* Scene modeling code data *
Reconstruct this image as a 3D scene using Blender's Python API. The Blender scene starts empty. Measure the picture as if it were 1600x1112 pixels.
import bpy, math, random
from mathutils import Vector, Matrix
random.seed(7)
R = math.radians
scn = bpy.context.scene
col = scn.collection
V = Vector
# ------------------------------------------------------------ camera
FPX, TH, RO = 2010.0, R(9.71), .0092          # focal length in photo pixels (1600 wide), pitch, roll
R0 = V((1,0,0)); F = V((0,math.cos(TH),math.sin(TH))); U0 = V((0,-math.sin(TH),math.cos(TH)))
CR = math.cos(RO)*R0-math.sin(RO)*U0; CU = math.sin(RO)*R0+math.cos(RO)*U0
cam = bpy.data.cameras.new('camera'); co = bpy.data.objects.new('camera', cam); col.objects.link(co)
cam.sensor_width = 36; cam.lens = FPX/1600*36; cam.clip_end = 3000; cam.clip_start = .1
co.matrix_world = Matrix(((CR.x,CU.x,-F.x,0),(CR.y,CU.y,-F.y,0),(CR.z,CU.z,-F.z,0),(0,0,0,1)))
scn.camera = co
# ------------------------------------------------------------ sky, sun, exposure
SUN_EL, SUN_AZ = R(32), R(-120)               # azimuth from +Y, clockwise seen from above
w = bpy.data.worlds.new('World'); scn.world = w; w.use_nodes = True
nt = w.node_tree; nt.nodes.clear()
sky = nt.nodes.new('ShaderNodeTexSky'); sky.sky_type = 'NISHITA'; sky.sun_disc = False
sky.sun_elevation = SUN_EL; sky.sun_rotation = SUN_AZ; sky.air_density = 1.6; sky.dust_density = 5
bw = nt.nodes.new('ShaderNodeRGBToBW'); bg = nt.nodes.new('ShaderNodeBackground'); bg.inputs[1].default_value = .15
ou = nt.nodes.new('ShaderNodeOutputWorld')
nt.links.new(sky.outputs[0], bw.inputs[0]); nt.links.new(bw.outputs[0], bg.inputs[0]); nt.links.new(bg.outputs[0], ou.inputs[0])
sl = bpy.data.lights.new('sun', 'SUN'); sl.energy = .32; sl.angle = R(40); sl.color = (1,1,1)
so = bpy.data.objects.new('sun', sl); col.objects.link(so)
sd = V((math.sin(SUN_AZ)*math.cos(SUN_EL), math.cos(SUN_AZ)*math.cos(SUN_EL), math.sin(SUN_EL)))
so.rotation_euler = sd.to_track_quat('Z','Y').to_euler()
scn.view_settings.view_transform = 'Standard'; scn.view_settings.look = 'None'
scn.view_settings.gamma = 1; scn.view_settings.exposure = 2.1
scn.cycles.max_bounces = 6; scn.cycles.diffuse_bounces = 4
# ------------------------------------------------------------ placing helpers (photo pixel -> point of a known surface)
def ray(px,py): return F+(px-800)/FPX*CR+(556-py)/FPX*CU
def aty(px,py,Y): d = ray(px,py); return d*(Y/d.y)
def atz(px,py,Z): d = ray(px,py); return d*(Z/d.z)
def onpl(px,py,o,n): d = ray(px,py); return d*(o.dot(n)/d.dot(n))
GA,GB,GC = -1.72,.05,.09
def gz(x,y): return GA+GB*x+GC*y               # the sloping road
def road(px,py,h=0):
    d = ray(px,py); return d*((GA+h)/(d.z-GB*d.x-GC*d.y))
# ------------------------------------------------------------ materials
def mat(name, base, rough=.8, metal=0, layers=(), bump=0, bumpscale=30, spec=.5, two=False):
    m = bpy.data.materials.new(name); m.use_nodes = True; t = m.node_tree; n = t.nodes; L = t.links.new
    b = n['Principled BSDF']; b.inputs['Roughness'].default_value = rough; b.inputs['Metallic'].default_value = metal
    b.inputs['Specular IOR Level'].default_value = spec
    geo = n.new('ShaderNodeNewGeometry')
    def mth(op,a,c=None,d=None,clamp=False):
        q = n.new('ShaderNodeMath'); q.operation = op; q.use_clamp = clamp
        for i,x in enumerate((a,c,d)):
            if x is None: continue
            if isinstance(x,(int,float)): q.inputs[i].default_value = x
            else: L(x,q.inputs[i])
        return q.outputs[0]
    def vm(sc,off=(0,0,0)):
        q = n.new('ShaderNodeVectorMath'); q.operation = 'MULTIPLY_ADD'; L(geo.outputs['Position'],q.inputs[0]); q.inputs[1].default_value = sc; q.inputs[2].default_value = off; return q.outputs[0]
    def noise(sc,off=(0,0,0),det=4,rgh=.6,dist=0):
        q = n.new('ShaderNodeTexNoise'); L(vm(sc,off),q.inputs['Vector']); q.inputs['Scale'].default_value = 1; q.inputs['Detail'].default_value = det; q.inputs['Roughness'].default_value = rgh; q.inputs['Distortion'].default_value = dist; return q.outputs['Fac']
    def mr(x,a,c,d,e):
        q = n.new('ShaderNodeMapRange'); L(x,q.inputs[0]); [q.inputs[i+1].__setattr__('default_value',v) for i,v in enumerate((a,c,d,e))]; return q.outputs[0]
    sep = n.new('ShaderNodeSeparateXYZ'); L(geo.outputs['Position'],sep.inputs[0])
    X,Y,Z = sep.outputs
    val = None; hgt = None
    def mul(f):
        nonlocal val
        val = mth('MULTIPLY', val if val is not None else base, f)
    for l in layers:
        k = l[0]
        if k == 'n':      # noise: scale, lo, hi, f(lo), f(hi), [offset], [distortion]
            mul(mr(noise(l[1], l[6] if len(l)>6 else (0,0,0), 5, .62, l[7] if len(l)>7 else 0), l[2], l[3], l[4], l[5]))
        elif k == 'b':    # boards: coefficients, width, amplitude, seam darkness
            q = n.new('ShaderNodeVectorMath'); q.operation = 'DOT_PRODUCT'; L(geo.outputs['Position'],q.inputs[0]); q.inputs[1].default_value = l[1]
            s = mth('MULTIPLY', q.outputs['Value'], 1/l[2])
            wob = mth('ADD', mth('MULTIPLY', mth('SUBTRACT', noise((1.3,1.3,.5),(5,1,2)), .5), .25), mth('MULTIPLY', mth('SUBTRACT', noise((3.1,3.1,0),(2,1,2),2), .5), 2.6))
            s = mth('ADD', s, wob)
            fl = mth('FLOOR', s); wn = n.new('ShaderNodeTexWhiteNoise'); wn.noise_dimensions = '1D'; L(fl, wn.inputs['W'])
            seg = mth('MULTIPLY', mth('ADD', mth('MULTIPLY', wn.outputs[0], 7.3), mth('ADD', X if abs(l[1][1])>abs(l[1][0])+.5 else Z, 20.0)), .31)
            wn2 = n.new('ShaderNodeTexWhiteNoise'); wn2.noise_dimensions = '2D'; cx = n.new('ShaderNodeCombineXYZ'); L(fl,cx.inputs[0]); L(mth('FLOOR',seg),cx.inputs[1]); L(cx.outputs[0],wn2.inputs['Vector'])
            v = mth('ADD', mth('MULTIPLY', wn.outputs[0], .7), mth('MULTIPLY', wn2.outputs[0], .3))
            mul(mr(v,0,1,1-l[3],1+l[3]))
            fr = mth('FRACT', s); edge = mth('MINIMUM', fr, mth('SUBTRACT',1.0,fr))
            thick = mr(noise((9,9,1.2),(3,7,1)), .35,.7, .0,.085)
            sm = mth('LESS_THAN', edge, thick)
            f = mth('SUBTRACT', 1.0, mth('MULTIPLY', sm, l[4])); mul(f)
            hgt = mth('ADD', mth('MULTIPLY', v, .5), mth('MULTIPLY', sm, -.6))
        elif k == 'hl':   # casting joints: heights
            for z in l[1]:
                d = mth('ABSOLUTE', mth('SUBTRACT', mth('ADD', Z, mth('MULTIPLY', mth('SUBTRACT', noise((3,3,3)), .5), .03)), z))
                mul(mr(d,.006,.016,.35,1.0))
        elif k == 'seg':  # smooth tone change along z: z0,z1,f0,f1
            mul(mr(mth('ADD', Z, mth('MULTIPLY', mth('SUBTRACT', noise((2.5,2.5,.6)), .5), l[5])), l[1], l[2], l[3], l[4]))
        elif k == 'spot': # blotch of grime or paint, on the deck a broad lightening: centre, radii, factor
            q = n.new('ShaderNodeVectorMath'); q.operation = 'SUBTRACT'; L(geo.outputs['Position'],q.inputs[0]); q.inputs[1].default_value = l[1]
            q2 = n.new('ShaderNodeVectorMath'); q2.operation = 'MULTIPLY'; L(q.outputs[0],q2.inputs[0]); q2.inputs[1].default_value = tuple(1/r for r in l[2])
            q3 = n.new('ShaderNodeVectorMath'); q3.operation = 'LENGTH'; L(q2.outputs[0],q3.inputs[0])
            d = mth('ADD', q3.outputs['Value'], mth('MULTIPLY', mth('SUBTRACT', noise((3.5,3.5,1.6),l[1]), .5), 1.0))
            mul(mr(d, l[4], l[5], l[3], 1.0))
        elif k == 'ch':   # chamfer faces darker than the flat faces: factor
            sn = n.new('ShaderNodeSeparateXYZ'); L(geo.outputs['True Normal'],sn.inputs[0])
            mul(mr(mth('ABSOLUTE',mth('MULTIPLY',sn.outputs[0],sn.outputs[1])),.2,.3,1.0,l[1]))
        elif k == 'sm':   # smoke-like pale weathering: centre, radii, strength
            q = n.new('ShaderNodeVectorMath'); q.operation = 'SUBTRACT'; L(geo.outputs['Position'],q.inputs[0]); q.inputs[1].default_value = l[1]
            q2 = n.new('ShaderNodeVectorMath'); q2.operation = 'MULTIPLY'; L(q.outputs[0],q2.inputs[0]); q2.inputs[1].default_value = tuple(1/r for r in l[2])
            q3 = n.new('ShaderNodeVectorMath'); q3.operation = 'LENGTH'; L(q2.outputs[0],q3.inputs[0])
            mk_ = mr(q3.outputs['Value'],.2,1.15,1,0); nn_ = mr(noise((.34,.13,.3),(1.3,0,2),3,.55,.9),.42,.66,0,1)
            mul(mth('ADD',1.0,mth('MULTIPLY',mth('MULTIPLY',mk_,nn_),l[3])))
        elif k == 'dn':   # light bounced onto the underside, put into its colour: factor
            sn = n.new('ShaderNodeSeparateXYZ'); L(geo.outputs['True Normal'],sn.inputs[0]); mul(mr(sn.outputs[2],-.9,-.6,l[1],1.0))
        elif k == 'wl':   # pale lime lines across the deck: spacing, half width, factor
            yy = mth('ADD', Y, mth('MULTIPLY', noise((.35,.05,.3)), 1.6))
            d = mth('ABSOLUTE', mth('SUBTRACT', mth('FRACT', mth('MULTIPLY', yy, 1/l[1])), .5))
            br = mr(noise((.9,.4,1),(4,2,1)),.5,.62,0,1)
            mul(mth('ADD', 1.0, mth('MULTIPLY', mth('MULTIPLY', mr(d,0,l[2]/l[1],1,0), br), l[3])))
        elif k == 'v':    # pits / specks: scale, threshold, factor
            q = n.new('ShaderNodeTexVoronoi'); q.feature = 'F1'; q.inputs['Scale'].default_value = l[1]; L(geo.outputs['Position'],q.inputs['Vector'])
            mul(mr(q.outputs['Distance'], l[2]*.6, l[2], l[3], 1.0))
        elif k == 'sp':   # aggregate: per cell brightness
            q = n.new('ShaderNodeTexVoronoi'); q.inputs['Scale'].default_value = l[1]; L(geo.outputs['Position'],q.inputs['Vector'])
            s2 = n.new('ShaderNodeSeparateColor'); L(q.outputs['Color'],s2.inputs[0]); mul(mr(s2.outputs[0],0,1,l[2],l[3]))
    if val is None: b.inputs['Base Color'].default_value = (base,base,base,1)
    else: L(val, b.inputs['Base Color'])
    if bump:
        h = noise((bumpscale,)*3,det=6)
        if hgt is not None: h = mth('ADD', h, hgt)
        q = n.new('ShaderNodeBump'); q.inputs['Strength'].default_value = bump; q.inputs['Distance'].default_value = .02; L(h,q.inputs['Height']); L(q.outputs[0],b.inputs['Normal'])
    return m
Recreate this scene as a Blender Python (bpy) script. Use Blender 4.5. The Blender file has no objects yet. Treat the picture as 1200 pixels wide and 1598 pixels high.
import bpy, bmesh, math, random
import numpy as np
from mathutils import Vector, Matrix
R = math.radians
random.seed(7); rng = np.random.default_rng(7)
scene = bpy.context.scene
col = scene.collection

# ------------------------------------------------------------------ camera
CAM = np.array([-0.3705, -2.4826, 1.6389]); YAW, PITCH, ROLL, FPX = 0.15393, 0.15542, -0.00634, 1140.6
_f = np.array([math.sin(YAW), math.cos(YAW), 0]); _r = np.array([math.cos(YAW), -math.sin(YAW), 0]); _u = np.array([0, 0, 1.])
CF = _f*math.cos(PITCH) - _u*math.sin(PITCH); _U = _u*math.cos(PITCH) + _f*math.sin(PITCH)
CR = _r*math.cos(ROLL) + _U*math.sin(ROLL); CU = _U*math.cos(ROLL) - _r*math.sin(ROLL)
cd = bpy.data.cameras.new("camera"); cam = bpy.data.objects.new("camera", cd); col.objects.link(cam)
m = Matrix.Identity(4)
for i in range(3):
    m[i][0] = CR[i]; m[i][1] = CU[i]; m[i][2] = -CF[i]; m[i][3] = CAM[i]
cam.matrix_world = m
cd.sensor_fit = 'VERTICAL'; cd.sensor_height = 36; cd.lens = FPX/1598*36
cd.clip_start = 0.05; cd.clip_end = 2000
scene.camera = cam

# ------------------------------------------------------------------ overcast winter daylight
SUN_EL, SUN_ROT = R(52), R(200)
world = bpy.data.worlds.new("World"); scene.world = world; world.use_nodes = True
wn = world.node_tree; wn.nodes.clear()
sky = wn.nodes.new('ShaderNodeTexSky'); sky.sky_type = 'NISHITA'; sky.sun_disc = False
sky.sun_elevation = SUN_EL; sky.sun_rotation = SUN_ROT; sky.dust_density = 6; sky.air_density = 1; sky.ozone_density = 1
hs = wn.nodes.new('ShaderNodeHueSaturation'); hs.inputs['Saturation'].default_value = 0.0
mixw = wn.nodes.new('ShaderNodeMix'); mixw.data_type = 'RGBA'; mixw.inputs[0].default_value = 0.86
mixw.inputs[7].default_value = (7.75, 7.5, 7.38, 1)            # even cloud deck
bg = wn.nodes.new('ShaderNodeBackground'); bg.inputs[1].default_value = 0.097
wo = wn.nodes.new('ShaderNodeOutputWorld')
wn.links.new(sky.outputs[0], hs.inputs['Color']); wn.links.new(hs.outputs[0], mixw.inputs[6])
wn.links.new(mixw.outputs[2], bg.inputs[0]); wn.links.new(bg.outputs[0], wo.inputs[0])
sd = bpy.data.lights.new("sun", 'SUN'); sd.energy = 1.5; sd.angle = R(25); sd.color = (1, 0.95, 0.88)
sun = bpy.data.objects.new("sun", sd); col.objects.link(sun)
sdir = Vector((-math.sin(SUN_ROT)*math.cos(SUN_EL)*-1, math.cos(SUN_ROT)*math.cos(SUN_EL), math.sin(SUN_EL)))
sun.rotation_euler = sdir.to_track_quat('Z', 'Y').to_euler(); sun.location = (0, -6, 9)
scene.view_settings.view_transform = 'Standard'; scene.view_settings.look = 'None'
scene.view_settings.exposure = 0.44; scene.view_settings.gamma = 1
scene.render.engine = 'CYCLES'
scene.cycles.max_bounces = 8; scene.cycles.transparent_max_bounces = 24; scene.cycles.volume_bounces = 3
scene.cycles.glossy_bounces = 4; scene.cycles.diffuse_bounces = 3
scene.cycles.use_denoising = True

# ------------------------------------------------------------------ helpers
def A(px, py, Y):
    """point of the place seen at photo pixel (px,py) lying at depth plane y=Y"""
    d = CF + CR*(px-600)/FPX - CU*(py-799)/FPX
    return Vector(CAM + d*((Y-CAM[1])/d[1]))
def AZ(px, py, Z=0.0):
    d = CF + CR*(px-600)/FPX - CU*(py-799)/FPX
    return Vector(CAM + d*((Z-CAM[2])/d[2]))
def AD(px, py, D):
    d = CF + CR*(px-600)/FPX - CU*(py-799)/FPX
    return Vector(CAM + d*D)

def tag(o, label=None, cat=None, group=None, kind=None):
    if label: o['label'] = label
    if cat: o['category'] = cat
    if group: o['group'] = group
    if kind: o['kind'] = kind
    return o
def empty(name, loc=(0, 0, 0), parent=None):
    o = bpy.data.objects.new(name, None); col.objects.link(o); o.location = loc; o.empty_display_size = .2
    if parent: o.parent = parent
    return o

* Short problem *
Take the line containing "Recreate this scene" and the line containing "scene.camera = cam". Write out both and all lines between, exactly, and nothing more.

* Response *
Recreate this scene as a Blender Python (bpy) script. Use Blender 4.5. The Blender file has no objects yet. Treat the picture as 1200 pixels wide and 1598 pixels high.
import bpy, bmesh, math, random
import numpy as np
from mathutils import Vector, Matrix
R = math.radians
random.seed(7); rng = np.random.default_rng(7)
scene = bpy.context.scene
col = scene.collection

# ------------------------------------------------------------------ camera
CAM = np.array([-0.3705, -2.4826, 1.6389]); YAW, PITCH, ROLL, FPX = 0.15393, 0.15542, -0.00634, 1140.6
_f = np.array([math.sin(YAW), math.cos(YAW), 0]); _r = np.array([math.cos(YAW), -math.sin(YAW), 0]); _u = np.array([0, 0, 1.])
CF = _f*math.cos(PITCH) - _u*math.sin(PITCH); _U = _u*math.cos(PITCH) + _f*math.sin(PITCH)
CR = _r*math.cos(ROLL) + _U*math.sin(ROLL); CU = _U*math.cos(ROLL) - _r*math.sin(ROLL)
cd = bpy.data.cameras.new("camera"); cam = bpy.data.objects.new("camera", cd); col.objects.link(cam)
m = Matrix.Identity(4)
for i in range(3):
    m[i][0] = CR[i]; m[i][1] = CU[i]; m[i][2] = -CF[i]; m[i][3] = CAM[i]
cam.matrix_world = m
cd.sensor_fit = 'VERTICAL'; cd.sensor_height = 36; cd.lens = FPX/1598*36
cd.clip_start = 0.05; cd.clip_end = 2000
scene.camera = cam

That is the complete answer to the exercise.